YOUR TASK |
What is needed is an exact copy of the lines from the line containing "Keep writing the" to the line containing "HARP_PX = [[(1180", both lines included, and nothing else.

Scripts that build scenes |
····················

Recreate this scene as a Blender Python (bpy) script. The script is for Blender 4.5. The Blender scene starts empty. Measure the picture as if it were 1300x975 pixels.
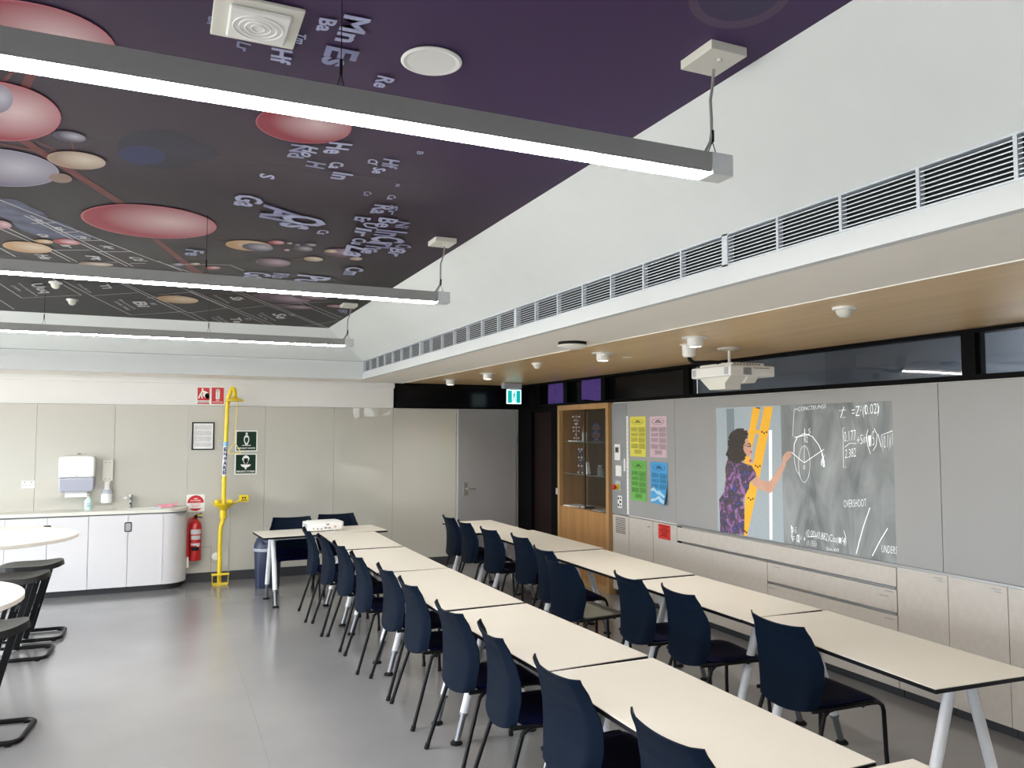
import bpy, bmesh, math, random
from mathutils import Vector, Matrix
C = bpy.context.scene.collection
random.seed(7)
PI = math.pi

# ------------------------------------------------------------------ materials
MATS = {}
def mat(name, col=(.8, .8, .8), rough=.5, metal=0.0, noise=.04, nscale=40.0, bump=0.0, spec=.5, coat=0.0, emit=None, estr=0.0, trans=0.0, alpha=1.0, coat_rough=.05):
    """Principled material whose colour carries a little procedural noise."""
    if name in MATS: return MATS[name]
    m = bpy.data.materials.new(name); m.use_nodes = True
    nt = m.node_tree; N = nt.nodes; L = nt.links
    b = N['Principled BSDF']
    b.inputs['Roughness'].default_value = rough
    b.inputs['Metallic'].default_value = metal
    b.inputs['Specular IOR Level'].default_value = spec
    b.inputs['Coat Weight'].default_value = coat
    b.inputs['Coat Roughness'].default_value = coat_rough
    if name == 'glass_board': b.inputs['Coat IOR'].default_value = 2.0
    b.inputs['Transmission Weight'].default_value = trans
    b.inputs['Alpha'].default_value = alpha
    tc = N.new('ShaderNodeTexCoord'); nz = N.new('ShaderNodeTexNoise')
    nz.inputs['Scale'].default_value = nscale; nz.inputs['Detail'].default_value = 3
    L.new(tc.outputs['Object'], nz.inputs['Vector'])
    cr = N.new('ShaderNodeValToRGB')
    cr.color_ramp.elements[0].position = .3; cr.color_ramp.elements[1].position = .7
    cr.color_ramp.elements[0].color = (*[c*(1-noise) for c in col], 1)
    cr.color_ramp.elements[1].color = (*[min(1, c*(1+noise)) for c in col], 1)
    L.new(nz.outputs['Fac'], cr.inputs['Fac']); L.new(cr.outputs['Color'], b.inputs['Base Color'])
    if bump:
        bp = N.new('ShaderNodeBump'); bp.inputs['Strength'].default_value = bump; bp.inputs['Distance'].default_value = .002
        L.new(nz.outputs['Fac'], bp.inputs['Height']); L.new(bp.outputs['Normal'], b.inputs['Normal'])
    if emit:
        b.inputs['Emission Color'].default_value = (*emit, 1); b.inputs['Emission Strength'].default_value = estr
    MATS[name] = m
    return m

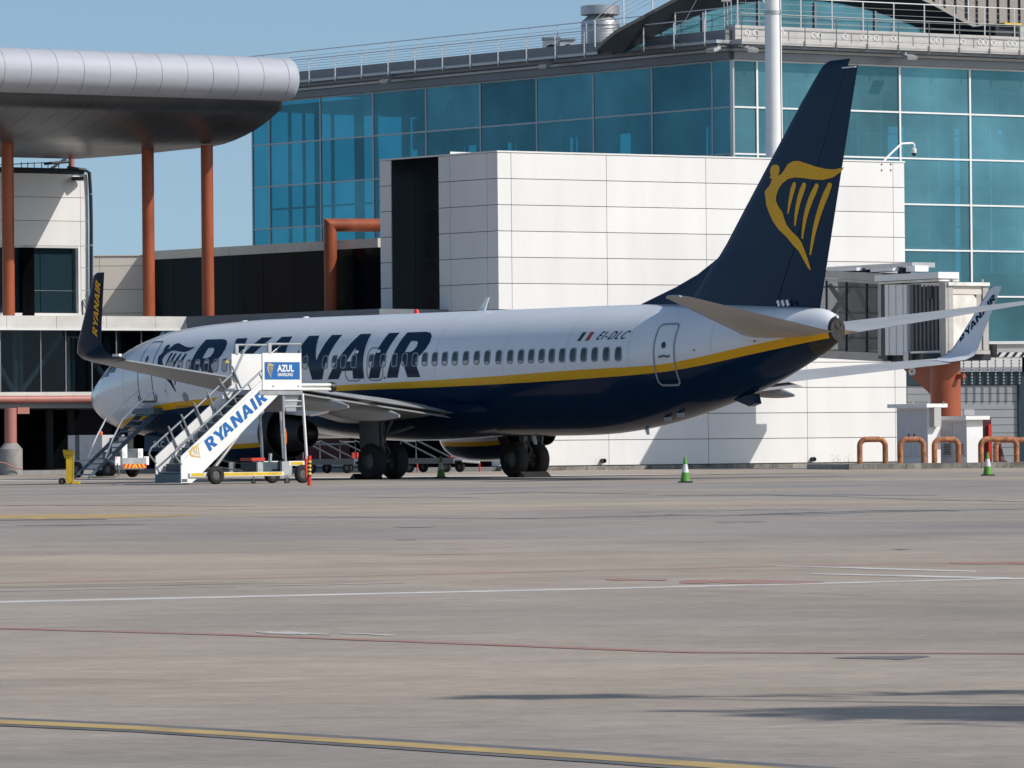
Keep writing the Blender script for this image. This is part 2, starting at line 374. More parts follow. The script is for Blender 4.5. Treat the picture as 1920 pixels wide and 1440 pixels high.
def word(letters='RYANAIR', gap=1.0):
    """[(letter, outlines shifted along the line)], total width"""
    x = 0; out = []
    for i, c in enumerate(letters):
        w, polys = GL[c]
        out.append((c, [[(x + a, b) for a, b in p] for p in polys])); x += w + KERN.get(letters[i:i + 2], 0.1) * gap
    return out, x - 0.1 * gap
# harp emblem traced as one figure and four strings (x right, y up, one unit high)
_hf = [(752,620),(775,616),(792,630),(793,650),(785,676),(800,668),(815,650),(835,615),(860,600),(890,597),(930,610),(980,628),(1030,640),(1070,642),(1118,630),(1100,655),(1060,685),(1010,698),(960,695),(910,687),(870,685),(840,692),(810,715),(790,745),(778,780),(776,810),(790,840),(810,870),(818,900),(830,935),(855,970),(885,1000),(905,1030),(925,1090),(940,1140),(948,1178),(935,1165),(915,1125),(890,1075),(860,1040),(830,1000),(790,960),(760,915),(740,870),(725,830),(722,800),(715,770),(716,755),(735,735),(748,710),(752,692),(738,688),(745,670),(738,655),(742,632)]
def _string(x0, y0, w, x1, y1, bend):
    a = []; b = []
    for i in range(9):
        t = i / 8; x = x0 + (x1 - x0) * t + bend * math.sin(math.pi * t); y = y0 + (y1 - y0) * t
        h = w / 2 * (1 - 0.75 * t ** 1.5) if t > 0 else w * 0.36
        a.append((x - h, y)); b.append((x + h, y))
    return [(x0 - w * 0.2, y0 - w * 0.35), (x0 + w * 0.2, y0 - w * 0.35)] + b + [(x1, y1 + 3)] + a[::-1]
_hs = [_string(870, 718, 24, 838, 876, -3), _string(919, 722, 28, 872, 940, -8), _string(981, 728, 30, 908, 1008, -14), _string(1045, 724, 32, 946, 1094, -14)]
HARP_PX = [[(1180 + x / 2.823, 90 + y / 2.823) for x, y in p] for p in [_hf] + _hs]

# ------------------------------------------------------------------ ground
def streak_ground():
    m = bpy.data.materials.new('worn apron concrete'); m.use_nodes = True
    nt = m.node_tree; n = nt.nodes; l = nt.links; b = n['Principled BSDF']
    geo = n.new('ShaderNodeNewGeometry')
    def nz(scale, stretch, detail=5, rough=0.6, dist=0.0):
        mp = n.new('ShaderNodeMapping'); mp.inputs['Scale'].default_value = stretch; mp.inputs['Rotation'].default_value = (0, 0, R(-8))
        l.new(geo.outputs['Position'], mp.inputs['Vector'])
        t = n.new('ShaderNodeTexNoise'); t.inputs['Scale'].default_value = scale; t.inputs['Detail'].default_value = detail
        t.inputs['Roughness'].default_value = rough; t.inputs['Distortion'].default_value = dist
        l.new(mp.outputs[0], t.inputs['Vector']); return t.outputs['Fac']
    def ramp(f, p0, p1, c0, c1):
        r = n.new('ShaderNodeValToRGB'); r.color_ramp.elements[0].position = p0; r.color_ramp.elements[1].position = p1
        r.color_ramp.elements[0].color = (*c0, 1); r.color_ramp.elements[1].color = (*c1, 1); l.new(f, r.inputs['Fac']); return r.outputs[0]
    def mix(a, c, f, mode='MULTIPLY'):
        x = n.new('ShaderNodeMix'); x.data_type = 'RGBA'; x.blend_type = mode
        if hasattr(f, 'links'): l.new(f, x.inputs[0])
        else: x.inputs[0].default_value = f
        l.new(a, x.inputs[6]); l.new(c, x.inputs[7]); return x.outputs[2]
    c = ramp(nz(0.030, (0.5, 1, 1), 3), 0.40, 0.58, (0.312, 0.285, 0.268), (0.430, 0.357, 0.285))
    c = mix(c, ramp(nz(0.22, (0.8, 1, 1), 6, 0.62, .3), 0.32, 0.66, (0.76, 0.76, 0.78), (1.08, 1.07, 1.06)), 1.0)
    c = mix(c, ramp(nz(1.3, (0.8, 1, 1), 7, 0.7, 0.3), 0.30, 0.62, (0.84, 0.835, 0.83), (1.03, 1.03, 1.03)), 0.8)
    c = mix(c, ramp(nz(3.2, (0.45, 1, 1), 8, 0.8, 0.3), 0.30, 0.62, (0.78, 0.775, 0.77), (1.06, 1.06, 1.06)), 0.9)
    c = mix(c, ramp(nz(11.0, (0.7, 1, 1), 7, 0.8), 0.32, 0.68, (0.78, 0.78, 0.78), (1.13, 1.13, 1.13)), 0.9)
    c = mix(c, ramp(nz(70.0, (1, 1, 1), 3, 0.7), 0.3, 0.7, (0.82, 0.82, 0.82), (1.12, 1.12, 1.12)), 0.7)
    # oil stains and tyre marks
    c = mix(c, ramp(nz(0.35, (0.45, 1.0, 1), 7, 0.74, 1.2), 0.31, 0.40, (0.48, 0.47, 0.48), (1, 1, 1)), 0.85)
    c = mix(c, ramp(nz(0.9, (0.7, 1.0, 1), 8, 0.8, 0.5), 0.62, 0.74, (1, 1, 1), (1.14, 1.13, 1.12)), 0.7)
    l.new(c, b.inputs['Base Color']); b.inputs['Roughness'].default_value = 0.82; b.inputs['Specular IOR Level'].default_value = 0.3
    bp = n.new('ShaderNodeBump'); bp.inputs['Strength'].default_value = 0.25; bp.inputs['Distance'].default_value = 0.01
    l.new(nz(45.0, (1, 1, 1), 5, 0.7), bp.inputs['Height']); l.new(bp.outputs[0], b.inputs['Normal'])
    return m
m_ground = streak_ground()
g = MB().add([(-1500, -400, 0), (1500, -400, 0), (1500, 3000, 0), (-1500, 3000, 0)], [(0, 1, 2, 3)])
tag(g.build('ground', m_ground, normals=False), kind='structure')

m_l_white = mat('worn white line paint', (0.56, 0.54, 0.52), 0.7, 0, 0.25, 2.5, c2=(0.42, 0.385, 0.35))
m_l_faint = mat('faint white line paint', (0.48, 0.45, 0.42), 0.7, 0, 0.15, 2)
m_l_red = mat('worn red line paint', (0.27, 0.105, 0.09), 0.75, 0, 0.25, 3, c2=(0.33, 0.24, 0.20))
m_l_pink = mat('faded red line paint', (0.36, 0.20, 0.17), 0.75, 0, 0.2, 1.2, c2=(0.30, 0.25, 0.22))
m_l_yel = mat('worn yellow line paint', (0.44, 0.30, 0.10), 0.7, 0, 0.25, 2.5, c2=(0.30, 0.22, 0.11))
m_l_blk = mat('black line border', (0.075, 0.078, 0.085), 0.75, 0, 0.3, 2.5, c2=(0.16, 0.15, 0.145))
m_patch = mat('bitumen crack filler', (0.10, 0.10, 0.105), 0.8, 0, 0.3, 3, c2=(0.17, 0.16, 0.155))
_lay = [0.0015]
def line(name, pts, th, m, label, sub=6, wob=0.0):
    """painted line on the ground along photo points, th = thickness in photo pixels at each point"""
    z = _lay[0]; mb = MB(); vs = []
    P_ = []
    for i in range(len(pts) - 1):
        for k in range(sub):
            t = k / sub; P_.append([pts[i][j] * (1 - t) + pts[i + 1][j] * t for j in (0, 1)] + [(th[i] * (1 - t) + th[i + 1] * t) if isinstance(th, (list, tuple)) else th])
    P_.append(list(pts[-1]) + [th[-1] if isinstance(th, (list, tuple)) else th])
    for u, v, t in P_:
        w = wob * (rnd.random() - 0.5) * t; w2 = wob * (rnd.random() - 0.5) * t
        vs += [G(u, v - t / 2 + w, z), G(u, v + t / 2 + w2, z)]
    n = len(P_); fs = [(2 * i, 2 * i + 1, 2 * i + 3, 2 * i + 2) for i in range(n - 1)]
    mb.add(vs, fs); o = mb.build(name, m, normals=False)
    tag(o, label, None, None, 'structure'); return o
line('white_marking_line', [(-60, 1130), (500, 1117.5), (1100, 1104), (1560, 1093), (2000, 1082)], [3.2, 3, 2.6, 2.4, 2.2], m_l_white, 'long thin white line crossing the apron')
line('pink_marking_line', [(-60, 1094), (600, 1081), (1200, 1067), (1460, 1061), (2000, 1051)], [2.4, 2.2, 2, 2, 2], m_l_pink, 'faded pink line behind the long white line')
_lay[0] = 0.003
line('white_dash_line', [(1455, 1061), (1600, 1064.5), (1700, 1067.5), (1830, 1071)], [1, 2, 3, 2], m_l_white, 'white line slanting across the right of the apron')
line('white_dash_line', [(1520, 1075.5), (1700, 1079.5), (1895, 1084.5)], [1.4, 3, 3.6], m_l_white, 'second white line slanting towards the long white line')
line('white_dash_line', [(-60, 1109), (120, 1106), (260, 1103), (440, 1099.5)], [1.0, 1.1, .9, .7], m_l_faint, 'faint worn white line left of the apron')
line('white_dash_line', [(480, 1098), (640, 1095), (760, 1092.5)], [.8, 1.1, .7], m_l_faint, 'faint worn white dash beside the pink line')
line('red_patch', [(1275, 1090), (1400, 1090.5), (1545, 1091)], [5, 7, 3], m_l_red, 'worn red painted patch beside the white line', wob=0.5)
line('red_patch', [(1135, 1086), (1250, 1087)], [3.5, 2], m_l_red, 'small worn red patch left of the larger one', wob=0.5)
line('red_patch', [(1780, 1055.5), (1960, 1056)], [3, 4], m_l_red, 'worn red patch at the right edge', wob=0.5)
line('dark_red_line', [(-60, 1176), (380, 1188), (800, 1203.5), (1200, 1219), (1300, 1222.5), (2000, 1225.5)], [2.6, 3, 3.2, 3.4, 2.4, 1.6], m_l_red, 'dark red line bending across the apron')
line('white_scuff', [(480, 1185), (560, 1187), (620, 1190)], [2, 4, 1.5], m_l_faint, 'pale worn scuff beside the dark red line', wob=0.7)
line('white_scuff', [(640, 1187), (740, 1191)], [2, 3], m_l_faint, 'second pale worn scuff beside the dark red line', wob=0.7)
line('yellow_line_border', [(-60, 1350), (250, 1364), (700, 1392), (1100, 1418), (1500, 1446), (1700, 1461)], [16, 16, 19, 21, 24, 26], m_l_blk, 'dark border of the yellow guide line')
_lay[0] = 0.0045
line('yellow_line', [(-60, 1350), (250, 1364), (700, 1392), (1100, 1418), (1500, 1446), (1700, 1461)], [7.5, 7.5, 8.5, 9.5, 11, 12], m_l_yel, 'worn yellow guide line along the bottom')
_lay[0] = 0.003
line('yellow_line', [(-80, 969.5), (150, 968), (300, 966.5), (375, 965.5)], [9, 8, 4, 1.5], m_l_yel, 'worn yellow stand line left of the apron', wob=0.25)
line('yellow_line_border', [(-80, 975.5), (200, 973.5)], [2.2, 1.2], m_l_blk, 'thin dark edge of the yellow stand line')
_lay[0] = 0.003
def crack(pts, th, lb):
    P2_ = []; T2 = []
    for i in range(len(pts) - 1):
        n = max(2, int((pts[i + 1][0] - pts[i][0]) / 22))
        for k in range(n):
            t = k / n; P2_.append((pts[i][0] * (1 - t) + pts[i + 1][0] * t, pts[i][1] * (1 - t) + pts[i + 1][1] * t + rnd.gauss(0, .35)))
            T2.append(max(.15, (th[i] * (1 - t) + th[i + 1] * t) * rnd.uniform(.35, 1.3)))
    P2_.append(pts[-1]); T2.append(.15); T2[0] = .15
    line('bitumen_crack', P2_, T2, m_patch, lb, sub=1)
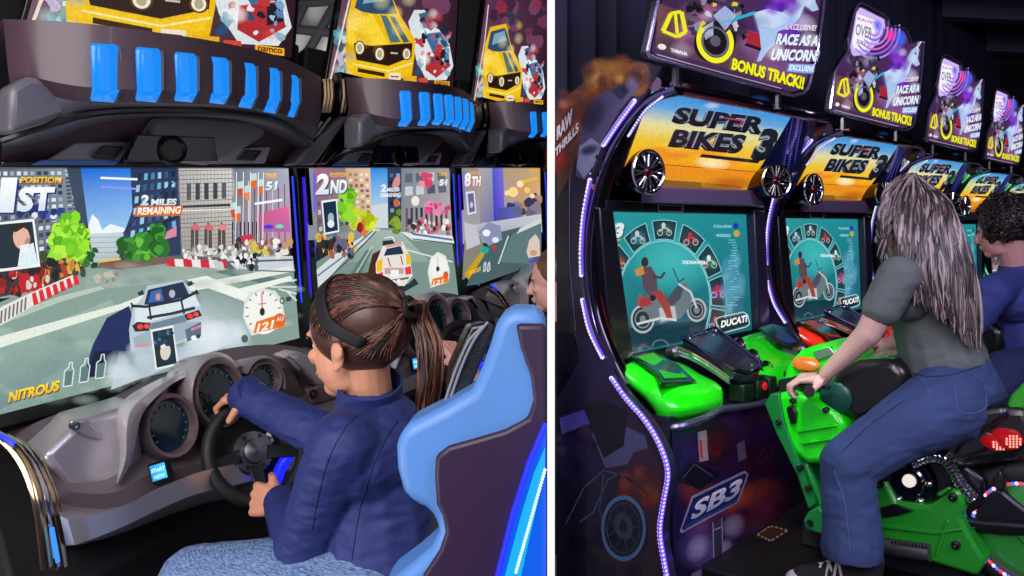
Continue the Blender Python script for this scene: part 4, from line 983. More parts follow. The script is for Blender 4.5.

····················

ANSWER BELOW |
Keep writing the Blender script for this image. This is part 2, starting at line 374. More parts follow. The script is for Blender 4.5. Treat the picture as 1920 pixels wide and 1440 pixels high.
def word(letters='RYANAIR', gap=1.0):
    """[(letter, outlines shifted along the line)], total width"""
    x = 0; out = []
    for i, c in enumerate(letters):
        w, polys = GL[c]
        out.append((c, [[(x + a, b) for a, b in p] for p in polys])); x += w + KERN.get(letters[i:i + 2], 0.1) * gap
    return out, x - 0.1 * gap
# harp emblem traced as one figure and four strings (x right, y up, one unit high)
_hf = [(752,620),(775,616),(792,630),(793,650),(785,676),(800,668),(815,650),(835,615),(860,600),(890,597),(930,610),(980,628),(1030,640),(1070,642),(1118,630),(1100,655),(1060,685),(1010,698),(960,695),(910,687),(870,685),(840,692),(810,715),(790,745),(778,780),(776,810),(790,840),(810,870),(818,900),(830,935),(855,970),(885,1000),(905,1030),(925,1090),(940,1140),(948,1178),(935,1165),(915,1125),(890,1075),(860,1040),(830,1000),(790,960),(760,915),(740,870),(725,830),(722,800),(715,770),(716,755),(735,735),(748,710),(752,692),(738,688),(745,670),(738,655),(742,632)]
def _string(x0, y0, w, x1, y1, bend):
    a = []; b = []
    for i in range(9):
        t = i / 8; x = x0 + (x1 - x0) * t + bend * math.sin(math.pi * t); y = y0 + (y1 - y0) * t
        h = w / 2 * (1 - 0.75 * t ** 1.5) if t > 0 else w * 0.36
        a.append((x - h, y)); b.append((x + h, y))
    return [(x0 - w * 0.2, y0 - w * 0.35), (x0 + w * 0.2, y0 - w * 0.35)] + b + [(x1, y1 + 3)] + a[::-1]
_hs = [_string(870, 718, 24, 838, 876, -3), _string(919, 722, 28, 872, 940, -8), _string(981, 728, 30, 908, 1008, -14), _string(1045, 724, 32, 946, 1094, -14)]
HARP_PX = [[(1180 + x / 2.823, 90 + y / 2.823) for x, y in p] for p in [_hf] + _hs]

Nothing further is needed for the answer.